Bell Division commander James Carter told the hearing that the RFS had accepted the only thing that would extinguish the Gospers Mountain Fire was rain, which was not predicted until January at the earliest.
“If we had not adopted the approach that we took, and continued to take consistently across the fire ground, we’d probably be having a different conversation here today, in terms of property loss and potentially life loss,” Carter said.
But Gellie, a former fire manager for the National Parks and Wildlife Service in the Blue Mountains and fire manager in Tasmania, challenged the suggestion that there were only two options available to the RFS.
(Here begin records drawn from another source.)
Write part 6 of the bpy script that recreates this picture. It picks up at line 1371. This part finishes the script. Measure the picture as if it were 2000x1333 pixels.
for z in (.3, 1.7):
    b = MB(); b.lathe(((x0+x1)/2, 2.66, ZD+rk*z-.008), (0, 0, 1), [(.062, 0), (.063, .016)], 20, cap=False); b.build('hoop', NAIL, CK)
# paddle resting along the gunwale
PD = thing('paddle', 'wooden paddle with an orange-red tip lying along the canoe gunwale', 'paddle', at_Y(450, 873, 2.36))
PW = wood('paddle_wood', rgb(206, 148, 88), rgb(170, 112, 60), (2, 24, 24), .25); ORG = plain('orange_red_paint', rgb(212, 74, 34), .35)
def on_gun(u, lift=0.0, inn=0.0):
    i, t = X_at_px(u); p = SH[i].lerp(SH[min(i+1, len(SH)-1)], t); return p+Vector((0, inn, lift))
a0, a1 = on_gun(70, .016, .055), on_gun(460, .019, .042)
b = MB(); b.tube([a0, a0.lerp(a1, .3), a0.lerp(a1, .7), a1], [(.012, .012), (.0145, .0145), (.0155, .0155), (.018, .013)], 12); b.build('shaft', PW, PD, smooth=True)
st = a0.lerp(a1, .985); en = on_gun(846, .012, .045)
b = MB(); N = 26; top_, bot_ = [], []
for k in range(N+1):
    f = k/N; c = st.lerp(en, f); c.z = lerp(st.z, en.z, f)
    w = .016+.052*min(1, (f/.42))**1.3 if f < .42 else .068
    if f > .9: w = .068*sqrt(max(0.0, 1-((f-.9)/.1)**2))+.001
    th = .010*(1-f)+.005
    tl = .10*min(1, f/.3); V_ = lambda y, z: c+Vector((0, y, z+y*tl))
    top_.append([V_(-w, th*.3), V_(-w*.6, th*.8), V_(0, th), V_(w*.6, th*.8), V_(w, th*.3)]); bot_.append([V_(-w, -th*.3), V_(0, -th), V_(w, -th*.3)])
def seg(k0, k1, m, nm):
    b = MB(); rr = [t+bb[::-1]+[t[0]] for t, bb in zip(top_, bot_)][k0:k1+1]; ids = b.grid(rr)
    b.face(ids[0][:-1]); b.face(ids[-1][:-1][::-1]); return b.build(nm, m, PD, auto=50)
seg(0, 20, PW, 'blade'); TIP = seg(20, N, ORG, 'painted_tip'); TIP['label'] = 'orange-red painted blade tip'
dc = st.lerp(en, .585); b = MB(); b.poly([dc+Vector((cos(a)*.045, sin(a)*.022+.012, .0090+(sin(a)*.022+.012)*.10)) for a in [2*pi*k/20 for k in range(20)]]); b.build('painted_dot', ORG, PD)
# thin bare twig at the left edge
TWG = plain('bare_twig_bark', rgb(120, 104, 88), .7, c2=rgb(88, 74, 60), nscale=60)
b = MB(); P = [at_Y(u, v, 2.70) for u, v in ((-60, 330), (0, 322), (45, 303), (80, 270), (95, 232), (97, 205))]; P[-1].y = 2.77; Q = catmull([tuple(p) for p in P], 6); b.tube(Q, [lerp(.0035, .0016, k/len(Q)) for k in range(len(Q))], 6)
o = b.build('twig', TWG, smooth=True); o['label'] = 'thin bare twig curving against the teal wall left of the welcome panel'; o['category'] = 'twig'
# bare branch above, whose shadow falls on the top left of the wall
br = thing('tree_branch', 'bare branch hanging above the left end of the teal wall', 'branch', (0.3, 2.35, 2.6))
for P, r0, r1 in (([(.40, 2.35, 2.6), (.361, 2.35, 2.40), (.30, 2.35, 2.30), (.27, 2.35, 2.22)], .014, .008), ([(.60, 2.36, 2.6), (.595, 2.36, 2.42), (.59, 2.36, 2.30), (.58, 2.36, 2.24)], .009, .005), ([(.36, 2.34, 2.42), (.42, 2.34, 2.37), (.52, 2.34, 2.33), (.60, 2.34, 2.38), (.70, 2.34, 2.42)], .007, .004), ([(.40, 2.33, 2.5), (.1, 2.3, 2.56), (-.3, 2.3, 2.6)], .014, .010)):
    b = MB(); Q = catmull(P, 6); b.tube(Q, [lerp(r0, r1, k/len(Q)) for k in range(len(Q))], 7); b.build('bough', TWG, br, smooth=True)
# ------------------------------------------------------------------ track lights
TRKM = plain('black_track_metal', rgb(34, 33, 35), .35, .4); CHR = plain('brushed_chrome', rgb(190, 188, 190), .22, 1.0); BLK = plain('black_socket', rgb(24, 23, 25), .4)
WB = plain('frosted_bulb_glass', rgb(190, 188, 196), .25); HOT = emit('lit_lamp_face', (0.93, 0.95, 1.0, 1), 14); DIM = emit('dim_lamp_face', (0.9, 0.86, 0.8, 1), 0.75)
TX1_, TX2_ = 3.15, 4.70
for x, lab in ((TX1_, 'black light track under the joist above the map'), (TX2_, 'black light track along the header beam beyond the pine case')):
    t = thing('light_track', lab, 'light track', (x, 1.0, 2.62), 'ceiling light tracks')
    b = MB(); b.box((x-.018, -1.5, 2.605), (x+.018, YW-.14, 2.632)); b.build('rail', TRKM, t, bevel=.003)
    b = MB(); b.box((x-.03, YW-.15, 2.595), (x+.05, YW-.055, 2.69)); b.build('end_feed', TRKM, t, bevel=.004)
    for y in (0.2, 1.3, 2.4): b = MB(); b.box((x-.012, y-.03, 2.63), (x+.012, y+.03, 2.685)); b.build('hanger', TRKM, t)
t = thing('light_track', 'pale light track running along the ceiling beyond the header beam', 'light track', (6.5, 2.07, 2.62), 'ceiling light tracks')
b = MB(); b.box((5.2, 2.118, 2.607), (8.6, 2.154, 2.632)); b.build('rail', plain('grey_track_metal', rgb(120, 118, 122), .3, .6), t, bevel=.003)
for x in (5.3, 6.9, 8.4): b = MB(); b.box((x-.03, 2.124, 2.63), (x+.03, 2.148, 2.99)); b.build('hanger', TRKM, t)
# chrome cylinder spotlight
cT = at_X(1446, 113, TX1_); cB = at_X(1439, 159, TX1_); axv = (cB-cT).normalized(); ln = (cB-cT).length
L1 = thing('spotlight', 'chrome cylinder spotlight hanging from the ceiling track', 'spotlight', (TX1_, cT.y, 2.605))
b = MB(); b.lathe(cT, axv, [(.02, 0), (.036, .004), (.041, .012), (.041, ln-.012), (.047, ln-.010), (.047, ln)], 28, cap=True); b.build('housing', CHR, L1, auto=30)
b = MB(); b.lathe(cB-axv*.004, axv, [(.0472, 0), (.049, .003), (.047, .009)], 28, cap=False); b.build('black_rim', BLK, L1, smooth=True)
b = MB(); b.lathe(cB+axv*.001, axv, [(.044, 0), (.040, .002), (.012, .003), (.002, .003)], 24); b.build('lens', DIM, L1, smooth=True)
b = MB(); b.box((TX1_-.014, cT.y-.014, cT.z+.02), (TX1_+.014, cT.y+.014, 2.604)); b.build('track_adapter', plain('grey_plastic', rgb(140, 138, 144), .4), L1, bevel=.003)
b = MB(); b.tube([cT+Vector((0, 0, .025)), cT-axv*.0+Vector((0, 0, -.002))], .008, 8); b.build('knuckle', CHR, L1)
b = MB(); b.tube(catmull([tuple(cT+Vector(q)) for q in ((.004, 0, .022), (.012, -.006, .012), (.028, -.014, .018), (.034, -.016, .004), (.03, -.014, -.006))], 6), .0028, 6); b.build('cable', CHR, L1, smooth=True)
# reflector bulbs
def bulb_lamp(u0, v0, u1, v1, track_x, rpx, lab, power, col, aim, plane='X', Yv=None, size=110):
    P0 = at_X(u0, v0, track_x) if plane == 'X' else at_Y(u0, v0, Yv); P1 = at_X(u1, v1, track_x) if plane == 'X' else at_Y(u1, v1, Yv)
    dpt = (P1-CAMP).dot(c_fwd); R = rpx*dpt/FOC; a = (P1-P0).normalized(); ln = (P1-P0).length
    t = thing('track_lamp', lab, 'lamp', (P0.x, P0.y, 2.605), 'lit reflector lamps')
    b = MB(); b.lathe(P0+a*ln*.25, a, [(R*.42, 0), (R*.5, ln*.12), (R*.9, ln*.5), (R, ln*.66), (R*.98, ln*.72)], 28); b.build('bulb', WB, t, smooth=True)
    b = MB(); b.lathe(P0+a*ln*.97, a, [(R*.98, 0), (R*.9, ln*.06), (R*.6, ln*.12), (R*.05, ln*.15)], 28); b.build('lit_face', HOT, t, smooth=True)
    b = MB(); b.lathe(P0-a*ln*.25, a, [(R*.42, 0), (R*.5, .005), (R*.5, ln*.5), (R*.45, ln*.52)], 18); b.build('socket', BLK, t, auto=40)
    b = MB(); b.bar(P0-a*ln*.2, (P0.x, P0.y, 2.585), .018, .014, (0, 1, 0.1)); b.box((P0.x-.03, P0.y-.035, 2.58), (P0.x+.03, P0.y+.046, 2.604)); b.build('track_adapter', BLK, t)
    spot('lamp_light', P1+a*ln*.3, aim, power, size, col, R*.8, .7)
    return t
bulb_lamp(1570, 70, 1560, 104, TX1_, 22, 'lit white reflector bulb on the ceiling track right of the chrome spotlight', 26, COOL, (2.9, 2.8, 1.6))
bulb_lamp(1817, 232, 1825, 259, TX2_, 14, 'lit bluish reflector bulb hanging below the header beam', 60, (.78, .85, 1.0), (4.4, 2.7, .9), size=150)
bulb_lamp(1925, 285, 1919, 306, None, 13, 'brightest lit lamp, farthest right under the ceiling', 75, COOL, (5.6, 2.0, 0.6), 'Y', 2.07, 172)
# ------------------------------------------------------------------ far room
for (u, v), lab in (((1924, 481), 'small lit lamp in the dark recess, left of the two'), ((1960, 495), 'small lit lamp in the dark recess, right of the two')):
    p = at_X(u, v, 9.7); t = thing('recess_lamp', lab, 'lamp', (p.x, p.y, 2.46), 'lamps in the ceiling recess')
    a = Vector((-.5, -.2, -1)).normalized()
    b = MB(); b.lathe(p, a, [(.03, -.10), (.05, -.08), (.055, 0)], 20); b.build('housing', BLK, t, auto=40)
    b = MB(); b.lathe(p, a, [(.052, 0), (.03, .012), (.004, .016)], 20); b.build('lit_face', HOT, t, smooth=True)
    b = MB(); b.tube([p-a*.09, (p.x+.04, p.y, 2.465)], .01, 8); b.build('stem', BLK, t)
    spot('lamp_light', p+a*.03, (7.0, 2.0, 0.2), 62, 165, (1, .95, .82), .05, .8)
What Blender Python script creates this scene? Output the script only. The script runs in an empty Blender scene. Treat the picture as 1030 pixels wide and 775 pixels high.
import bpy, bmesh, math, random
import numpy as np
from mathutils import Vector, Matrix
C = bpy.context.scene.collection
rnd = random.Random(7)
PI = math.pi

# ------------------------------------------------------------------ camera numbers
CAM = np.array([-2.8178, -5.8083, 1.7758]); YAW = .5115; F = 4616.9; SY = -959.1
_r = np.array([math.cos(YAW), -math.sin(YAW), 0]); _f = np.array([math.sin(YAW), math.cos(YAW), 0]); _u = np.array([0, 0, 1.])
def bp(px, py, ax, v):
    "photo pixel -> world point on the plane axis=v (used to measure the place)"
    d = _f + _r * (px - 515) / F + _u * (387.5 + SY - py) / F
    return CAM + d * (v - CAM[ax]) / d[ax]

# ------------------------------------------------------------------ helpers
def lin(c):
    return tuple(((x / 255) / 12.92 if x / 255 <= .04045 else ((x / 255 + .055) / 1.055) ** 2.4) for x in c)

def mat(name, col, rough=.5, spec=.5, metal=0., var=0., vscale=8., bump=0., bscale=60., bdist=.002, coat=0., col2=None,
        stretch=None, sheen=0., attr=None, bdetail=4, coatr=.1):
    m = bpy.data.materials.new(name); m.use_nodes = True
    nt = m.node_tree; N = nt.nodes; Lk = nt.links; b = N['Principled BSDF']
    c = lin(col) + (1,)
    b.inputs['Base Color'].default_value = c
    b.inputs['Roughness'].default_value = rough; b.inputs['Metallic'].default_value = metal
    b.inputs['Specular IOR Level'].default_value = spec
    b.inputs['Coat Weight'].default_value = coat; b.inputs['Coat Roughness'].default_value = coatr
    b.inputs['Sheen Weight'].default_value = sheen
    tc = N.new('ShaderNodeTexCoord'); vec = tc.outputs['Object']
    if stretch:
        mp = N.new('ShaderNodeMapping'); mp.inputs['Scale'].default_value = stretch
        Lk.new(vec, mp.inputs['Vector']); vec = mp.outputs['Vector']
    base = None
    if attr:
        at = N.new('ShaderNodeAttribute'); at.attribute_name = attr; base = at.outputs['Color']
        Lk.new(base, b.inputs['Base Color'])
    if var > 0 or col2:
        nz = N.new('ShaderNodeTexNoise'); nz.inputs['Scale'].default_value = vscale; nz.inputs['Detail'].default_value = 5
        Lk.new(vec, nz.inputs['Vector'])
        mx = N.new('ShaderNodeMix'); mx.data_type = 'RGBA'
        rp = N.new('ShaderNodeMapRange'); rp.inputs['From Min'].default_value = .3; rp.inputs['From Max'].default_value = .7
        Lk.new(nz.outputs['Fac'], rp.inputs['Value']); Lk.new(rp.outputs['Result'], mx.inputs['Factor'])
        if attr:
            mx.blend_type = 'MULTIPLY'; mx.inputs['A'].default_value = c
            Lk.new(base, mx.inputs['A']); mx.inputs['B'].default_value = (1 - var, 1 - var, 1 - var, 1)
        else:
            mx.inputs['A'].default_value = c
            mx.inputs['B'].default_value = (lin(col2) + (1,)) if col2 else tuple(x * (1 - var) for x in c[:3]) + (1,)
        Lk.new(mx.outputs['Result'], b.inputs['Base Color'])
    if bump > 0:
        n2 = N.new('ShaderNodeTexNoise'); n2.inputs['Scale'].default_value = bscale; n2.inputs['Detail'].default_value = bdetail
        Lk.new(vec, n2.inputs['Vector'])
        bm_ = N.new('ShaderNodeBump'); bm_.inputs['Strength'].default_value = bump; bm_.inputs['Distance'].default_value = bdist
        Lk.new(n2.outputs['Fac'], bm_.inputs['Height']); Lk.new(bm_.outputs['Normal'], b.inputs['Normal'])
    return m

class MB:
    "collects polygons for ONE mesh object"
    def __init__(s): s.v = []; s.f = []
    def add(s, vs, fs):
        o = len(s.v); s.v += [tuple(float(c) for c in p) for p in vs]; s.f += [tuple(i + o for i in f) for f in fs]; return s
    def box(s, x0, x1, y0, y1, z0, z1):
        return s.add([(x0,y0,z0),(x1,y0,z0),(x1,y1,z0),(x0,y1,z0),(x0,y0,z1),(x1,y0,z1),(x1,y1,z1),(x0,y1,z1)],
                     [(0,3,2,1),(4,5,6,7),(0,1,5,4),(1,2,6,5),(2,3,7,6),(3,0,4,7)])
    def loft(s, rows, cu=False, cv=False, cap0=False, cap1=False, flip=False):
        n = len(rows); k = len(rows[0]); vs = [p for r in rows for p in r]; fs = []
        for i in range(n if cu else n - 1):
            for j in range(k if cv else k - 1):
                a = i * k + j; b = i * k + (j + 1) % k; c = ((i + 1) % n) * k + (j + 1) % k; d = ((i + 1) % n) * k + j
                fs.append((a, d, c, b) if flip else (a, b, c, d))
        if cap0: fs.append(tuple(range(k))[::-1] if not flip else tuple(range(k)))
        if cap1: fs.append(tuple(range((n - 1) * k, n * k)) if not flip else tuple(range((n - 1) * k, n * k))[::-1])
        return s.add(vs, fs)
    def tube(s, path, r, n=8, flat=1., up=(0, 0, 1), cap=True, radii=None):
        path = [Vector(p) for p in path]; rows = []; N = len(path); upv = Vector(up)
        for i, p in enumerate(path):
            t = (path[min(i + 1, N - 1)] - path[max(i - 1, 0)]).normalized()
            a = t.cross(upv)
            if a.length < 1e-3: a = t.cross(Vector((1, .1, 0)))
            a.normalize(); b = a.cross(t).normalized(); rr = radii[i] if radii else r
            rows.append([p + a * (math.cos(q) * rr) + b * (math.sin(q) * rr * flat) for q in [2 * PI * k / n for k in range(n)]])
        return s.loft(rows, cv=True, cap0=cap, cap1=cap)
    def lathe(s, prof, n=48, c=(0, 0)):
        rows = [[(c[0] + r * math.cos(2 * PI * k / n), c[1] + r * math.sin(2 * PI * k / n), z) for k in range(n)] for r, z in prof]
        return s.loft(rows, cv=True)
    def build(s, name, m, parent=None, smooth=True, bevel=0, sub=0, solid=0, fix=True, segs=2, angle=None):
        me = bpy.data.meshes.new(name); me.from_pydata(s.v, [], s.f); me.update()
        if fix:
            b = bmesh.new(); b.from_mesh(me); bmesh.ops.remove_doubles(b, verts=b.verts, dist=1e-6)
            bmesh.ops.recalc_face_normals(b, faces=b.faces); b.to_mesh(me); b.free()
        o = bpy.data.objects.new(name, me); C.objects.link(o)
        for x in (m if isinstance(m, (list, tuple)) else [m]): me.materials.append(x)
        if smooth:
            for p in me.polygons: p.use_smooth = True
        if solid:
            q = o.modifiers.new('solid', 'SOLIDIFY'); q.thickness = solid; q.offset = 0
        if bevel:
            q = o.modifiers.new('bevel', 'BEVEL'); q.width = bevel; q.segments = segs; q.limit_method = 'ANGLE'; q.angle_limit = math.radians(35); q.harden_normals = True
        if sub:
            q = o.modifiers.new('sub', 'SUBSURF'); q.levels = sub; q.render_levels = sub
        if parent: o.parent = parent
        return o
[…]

The southern containment strategy enlarged the fire ground to a perimeter of 1100 kilometres, which made it even more difficult to suppress, and more attention should have been given to attacking the active fire edges by taking advantage of milder weather conditions when they occurred and using natural features of the landscape such as valleys and gullies.
“The core area of this Gospers Mountain bushfire extent could have been reduced significantly had more priority been given to attacking the fire at every opportunity instead of an over-reliance on large scale backburning to enlarge it,” he wrote. “In many cases, the backburns escaped and ended up threatening the very communities they were intended to protect.”
The Herald asked two independent experts to review Gellie’s report. Jon Marsden-Smedley, a former fire manager with the Parks and Wildlife Service in Tasmania who is often used as an expert witness in court proceedings said – without having access to the base data – it appeared to be a plausible and reasonable assessment of what had happened during the fires.
Owen Price, director of the Environmental Centre for the Risk Management of Bushfires at the University of Wollongong, said he believed the main message that several of the backburns should not have been done, but the method by which Gellie reached his conclusions was not clear and the report contained leaps of logic.
Price was commissioned by the RFS to conduct a separate study on the effectiveness of 149 backburns put in over the summer. About half contained the fire and a quarter were implemented so far beyond the final perimeter that the wildfire never reached them. Only one created its own bushfire.
The study concluded that it was hard to judge whether fire agencies should aim to reduce the proportion of backburns in places that the wildfire never reached.
“It is a delicate trade-off decision between doing a burn that proves not to be useful against the risk of major impact if it is not done.”
Price said backburning remained the single most effective tool that could be used to protect people against bushfires. “I think what it shows is that while backburns are very effective, there are conditions that seem to make [matters] worse, so we need to find out what those conditions are,” Price said.